Sigue creciendo entre nosotros, de manera irresistible, el culto a la vida privada y la obsesión por satisfacer, a costa de lo que sea, las aspiraciones individuales. Hoy enfrentamos la “sacralización de lo individual”, el narcisismo como la tendencia dominante de nuestro tiempo y la disgregación de los vínculos sociales. Un ejemplo son las maquinitas de videojuegos solitarios que someten a niños, jóvenes y adultos; también lo son esas nuevas formas de bailar donde se aíslan las personas unas de otras, para sentir cada uno su propio cuerpo entre decibeles que impiden hablar. Todo es más virtual que real.
Esta lógica individualista, equivocada y perversa, nos domina. Pocos están dispuestos a sacrificar sus aspiraciones particulares a cambio del interés general. Incluso, el motor de las movilizaciones sociales suele ser casi siempre reivindicar derechos individuales. No es fácil construir acuerdos desde la indignación comunitaria que promuevan lo público como lo que es de todos.

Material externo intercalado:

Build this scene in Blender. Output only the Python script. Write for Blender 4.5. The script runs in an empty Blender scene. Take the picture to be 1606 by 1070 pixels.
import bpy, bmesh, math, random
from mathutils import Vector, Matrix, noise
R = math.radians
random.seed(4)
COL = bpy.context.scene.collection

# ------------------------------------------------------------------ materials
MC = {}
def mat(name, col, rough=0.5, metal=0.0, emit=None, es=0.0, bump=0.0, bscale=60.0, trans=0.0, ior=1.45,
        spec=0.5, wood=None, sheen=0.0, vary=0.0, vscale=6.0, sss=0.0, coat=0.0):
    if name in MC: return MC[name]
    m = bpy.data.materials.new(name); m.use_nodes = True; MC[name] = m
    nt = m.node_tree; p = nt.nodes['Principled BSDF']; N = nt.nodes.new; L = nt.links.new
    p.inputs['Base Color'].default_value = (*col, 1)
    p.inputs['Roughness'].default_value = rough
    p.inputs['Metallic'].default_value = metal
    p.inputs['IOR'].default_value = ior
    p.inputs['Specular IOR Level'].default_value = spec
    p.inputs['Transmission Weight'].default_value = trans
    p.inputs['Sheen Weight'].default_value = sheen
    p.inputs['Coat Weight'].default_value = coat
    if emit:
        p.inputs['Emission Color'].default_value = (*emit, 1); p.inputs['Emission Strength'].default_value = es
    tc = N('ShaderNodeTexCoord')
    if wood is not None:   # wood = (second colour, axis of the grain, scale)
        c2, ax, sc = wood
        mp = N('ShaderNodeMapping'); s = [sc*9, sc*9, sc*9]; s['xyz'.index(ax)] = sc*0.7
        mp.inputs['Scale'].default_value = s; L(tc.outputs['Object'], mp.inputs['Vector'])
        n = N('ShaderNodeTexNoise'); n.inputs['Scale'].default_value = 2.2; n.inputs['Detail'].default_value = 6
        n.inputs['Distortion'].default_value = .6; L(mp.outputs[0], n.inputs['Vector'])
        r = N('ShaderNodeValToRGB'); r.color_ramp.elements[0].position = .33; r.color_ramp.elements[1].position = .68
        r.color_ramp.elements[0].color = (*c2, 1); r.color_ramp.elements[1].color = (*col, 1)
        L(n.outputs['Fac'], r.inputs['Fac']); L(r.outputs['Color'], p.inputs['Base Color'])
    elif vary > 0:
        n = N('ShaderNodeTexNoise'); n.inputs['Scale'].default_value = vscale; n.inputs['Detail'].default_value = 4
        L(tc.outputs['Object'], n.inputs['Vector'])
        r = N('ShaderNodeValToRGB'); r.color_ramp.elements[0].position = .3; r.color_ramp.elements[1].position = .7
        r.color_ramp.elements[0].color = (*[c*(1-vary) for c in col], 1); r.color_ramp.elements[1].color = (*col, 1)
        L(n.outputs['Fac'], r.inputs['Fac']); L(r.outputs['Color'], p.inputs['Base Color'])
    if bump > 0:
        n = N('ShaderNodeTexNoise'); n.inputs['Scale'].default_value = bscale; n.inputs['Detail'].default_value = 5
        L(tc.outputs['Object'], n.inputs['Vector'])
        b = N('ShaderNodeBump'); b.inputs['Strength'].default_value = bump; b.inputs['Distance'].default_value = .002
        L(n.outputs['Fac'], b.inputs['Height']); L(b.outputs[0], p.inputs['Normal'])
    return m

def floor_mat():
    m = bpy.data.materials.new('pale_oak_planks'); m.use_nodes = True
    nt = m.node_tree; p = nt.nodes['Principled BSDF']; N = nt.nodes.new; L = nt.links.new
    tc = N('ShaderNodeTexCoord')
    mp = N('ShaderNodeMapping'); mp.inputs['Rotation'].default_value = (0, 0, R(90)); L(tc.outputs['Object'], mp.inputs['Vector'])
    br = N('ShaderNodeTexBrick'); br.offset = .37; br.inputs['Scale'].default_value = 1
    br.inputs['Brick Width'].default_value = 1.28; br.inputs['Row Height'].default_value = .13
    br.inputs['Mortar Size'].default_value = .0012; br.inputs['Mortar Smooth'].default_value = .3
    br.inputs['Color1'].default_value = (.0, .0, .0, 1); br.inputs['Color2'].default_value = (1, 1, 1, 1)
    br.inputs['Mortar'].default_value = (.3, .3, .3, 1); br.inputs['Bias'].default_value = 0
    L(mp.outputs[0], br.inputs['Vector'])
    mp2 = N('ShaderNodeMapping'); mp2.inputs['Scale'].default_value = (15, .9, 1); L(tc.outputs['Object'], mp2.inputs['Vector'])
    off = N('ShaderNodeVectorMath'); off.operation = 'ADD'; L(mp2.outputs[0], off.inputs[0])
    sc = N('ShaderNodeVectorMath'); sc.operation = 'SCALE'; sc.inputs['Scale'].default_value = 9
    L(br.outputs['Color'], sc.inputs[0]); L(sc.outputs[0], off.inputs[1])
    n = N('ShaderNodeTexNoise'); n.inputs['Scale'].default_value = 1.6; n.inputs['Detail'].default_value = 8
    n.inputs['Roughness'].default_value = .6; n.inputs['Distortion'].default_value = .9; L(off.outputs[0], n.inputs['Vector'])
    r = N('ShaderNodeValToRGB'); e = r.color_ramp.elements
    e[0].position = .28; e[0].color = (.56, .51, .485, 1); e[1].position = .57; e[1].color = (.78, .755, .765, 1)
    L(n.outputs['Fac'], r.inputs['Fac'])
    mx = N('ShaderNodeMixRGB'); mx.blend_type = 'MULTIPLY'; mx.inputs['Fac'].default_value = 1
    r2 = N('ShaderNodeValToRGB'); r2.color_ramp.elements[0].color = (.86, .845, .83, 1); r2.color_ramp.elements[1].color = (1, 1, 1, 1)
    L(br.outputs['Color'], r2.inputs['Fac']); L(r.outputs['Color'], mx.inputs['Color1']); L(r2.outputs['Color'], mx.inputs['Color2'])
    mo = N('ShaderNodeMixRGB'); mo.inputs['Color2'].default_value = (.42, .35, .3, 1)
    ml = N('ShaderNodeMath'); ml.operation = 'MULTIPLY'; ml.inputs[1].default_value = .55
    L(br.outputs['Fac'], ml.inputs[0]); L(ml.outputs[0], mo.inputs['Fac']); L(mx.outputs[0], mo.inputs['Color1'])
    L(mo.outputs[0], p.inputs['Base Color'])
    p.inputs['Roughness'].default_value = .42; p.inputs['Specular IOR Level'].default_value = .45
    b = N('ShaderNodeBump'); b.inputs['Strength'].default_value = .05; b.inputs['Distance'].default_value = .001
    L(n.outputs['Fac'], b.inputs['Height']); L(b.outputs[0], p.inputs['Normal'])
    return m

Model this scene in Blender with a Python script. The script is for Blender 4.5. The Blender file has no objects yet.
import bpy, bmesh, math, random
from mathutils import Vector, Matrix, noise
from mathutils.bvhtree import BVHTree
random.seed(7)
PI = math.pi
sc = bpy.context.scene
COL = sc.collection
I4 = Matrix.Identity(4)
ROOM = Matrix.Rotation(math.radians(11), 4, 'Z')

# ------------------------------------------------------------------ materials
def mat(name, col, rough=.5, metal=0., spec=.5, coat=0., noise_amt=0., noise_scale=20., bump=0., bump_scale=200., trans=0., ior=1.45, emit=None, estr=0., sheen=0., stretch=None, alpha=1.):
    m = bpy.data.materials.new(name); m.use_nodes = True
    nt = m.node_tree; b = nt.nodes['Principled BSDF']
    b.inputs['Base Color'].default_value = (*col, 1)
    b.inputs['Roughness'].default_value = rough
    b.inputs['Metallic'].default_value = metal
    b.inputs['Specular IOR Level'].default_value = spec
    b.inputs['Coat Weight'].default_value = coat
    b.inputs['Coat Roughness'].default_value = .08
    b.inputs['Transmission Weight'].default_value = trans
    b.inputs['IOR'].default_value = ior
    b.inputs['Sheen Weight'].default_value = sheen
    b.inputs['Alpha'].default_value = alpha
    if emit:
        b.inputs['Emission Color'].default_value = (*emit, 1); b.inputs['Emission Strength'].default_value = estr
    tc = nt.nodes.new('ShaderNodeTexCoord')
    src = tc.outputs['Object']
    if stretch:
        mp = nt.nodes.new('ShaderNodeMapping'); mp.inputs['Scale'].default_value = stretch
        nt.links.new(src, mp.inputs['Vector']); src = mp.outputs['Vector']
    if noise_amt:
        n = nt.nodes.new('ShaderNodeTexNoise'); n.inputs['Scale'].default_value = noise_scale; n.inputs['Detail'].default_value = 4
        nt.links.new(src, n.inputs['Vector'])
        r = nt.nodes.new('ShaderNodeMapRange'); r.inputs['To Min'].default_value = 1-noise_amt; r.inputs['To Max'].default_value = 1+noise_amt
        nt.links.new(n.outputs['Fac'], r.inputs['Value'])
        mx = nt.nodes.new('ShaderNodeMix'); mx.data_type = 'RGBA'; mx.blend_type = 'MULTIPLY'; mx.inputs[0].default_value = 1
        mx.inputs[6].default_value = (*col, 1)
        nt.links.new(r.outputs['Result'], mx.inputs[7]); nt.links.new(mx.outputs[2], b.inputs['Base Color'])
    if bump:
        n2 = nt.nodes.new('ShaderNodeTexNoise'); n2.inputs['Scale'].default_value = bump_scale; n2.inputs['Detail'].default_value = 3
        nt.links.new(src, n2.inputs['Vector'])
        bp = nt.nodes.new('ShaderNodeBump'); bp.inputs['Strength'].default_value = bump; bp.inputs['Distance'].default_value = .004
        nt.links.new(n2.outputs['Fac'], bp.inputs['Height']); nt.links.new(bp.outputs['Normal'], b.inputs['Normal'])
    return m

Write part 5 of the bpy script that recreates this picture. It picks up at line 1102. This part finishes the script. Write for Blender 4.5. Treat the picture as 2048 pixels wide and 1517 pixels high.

Pero, con todo ello, aumenta la soledad y el aislamiento en la vida de muchas personas. Cada quien busca lo suyo y el déficit de comunicación interpersonal aumenta. Si alguna queja es sentida por todas partes es que la gente no se siente comprendida ni escuchada. Por estos días me encontré un Grafiti que decía: “soltemos los celulares…mirémonos a los ojos.” Y, más adelante, este aviso: “Estimado cliente, no contamos con servicio de wifi, pero si gusta puede conversar con la persona que tiene al lado.”
Este individualismo moderno bien podría ser definido como la apatía e indiferencia hacia el otro. No interesan los problemas de los demás. Lo que busca cada uno es no quedarse fuera del sistema, situarse mejor en la competición por el puesto de trabajo, “ser innovador y competitivo” y prosperar cada vez más.
La preocupación por los demás queda reducida al mínimo y se concreta casi siempre en un compromiso intermitente y pasajero, sin exigencias de sacrificio o abnegación. No parece que la Buena Nueva del Reino pueda tener mucha acogida y, menos aún, operatividad.
Sin embargo, hay una manera muy sencilla de saber qué queda de cristiano en este “reino del ego”: ver si aún nos preocupamos por los que sufren. Ser cristiano no es sentirse bien ni mal, sino sentir a los que están fregados, pensar en ellos y reaccionar ante su impotencia sin refugiarnos en nuestro propio bienestar. Hay que superar el individualismo frente a la demanda cada vez mayor de búsquedas colectivas y de visiones compartidas. Sólo en relación con el otro podemos aprender una conducta, unos valores, unos derechos humanos, un ethos que nos permita transformar esta sociedad que no nos tiene preparado un lugar para la gran mayoría. Sería la mejor estrategia para desatorar la paz.